>> start Data to use

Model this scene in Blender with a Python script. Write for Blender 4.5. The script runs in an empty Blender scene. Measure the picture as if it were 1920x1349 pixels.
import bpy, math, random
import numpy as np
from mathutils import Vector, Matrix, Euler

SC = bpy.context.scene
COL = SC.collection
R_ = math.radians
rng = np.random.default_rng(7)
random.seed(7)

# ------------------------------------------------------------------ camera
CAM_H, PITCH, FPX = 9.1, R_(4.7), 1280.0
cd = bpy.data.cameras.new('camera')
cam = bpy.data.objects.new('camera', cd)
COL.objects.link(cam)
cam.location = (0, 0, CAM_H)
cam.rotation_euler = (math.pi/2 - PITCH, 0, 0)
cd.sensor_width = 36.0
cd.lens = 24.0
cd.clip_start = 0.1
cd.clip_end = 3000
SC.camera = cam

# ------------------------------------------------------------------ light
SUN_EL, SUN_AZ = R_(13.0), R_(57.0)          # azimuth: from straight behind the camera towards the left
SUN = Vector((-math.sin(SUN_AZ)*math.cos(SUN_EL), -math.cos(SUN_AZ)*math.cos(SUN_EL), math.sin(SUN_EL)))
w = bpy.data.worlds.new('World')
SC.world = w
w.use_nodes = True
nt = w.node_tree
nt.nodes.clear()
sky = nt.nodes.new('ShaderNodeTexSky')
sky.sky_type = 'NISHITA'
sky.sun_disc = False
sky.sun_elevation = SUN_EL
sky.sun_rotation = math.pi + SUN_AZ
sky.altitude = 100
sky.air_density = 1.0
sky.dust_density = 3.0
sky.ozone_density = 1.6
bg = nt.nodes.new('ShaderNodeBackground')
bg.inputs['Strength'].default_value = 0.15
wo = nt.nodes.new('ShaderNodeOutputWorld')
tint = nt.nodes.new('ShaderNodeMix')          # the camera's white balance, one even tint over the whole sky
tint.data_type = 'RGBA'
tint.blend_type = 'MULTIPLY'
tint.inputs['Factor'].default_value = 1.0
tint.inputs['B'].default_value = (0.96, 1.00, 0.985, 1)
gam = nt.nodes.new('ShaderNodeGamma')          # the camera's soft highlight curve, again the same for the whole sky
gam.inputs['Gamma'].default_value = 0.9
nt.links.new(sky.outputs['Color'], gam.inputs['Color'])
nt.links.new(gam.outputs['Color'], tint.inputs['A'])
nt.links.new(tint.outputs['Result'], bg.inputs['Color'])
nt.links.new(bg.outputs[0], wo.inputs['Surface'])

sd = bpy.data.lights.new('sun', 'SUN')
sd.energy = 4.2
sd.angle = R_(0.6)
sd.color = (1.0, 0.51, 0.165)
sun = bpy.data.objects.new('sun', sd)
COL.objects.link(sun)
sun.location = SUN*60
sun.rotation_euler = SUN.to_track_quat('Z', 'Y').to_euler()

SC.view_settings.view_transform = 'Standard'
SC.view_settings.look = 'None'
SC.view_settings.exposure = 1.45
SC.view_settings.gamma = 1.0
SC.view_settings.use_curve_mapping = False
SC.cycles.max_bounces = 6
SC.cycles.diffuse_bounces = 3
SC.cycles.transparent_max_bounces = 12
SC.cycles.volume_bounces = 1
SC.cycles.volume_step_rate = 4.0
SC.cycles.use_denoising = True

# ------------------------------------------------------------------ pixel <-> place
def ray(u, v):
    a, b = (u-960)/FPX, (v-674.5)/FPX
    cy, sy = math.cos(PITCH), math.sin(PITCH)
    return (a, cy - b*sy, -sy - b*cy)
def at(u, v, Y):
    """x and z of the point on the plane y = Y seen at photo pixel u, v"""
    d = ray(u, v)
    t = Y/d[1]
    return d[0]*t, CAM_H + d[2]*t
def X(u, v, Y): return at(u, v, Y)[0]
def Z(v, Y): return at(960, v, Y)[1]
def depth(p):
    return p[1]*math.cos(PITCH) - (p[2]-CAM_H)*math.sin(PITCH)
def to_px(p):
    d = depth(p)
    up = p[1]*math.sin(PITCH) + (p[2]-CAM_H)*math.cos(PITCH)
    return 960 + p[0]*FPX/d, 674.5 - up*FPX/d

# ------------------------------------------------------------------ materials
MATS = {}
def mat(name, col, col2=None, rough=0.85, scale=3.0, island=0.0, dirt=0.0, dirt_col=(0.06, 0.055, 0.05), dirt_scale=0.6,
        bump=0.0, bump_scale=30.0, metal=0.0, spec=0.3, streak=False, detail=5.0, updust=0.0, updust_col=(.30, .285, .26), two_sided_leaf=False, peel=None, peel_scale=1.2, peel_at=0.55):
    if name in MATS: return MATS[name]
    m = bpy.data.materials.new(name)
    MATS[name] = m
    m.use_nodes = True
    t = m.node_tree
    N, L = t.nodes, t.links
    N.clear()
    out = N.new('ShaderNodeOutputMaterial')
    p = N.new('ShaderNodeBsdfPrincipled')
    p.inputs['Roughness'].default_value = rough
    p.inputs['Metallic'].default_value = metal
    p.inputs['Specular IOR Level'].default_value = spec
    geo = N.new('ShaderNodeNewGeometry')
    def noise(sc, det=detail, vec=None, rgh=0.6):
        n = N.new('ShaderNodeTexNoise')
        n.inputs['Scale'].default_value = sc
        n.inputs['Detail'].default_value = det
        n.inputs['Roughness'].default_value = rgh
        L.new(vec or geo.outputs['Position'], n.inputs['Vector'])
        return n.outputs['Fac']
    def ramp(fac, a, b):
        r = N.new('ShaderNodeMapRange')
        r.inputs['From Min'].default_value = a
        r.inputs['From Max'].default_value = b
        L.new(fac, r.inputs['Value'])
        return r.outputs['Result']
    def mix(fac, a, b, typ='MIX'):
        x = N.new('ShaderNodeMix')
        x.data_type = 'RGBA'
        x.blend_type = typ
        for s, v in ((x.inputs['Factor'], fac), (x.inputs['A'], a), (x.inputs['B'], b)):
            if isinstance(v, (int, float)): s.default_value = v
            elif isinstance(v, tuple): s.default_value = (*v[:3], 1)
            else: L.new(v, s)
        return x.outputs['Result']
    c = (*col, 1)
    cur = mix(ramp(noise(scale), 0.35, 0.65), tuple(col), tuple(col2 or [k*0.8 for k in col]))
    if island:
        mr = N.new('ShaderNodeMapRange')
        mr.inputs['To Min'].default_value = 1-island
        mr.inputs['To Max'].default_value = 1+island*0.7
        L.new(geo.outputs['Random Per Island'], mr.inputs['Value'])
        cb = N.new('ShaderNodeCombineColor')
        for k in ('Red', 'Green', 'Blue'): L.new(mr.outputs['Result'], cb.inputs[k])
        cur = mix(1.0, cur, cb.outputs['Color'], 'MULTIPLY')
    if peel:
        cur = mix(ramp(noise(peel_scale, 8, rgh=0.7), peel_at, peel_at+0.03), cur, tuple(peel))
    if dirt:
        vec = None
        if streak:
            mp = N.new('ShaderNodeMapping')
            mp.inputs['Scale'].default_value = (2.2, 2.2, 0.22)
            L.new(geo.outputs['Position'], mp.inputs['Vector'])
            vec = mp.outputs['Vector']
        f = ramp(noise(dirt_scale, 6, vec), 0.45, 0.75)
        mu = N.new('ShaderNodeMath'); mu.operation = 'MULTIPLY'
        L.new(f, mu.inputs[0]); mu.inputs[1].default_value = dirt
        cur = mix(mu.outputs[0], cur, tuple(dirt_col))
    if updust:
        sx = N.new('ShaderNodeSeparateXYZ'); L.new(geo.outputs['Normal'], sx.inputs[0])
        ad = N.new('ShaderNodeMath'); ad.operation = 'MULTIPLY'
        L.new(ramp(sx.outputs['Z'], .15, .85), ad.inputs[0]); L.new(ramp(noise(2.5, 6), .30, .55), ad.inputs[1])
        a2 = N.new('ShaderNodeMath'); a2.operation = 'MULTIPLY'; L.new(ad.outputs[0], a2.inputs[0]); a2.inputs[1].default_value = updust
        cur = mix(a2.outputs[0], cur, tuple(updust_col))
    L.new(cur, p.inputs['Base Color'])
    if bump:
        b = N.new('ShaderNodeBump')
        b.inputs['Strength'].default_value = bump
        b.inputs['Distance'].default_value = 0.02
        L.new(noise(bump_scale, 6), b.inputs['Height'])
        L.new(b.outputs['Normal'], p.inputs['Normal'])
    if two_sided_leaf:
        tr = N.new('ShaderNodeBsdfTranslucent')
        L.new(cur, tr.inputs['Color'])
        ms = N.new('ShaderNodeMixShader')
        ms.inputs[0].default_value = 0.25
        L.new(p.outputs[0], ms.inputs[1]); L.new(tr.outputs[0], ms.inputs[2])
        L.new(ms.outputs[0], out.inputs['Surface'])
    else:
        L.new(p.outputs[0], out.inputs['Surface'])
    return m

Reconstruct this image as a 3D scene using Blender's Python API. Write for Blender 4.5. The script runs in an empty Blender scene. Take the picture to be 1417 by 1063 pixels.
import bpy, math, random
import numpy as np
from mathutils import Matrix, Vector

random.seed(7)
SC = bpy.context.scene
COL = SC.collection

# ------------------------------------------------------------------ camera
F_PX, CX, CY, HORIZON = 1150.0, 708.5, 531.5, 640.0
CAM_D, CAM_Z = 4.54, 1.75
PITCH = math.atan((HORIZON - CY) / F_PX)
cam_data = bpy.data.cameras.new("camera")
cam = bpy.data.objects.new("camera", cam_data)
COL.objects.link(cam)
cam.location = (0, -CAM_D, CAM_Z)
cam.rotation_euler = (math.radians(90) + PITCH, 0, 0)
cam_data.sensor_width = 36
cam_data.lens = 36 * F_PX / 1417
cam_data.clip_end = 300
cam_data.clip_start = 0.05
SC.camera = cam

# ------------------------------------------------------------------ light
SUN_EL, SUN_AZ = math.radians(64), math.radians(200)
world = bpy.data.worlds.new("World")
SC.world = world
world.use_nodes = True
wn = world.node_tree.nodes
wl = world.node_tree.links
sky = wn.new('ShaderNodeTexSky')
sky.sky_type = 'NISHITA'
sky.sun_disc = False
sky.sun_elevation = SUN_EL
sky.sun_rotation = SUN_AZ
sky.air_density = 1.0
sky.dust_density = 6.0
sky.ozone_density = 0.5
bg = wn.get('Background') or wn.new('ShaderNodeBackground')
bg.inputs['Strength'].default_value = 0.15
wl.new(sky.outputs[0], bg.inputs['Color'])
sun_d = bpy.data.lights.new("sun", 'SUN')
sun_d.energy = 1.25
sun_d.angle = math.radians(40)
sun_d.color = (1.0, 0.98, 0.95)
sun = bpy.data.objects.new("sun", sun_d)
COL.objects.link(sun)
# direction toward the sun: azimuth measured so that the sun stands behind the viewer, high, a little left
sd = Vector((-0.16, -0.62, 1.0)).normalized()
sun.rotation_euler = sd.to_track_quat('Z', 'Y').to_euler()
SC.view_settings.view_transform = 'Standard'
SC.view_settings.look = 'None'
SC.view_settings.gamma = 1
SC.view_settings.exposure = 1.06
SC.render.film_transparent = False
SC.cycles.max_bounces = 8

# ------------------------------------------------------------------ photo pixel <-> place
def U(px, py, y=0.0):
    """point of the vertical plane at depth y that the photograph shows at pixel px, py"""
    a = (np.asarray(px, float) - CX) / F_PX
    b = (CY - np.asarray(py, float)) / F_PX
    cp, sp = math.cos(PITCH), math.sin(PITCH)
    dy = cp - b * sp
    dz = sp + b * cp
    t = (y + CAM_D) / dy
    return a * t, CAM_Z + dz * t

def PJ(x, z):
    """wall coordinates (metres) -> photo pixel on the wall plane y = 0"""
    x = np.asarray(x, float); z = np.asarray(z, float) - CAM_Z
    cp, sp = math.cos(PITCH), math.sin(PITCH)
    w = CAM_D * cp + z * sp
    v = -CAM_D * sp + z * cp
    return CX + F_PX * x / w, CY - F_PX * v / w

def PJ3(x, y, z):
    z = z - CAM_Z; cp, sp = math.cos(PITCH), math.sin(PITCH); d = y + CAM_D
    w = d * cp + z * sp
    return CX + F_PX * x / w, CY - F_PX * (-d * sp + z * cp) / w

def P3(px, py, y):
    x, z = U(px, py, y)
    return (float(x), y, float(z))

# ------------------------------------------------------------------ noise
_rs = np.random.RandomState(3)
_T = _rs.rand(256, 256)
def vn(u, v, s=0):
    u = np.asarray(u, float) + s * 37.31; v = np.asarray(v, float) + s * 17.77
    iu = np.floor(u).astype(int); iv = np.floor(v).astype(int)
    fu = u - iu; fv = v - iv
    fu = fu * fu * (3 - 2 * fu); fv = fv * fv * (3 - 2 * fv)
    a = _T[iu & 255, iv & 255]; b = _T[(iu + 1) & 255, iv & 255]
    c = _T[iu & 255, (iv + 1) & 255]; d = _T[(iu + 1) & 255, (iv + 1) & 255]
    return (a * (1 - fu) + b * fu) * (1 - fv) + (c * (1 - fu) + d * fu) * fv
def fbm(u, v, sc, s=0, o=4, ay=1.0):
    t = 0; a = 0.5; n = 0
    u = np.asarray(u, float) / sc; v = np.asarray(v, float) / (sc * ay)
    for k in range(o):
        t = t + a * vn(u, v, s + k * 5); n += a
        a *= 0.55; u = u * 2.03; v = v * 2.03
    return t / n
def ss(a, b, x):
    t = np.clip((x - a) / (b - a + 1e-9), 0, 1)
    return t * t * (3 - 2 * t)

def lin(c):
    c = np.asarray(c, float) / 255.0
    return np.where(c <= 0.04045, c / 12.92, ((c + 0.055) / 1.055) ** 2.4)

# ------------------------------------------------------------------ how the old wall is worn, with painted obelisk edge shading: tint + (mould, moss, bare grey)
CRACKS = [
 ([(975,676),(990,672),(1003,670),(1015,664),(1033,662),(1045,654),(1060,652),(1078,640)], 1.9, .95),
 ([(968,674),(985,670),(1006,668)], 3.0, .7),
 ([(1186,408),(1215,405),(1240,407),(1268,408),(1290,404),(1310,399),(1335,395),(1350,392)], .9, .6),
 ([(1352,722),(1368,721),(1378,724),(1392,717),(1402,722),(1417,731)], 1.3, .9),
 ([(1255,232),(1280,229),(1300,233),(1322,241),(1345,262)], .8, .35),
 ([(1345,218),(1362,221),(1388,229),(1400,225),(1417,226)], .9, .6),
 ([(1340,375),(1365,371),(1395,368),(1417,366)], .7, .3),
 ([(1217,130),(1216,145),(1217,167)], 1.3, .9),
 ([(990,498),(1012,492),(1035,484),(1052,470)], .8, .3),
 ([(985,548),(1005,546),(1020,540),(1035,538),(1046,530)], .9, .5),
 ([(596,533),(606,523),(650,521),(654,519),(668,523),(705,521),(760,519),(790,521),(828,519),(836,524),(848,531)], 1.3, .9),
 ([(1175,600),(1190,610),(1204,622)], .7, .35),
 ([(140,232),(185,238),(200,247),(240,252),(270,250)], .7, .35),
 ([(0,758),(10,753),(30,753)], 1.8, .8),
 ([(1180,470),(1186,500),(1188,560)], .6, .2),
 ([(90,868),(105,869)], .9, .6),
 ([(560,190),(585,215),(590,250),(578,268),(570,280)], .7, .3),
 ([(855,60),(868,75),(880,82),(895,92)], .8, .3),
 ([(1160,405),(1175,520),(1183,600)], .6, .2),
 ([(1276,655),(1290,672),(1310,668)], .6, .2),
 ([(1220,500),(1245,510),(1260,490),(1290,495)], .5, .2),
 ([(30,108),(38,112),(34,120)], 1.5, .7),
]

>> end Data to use

- _Given task_
In the data above, how many lines contain the string "empty"? Answer with the number only.

- _Solved exercise_
2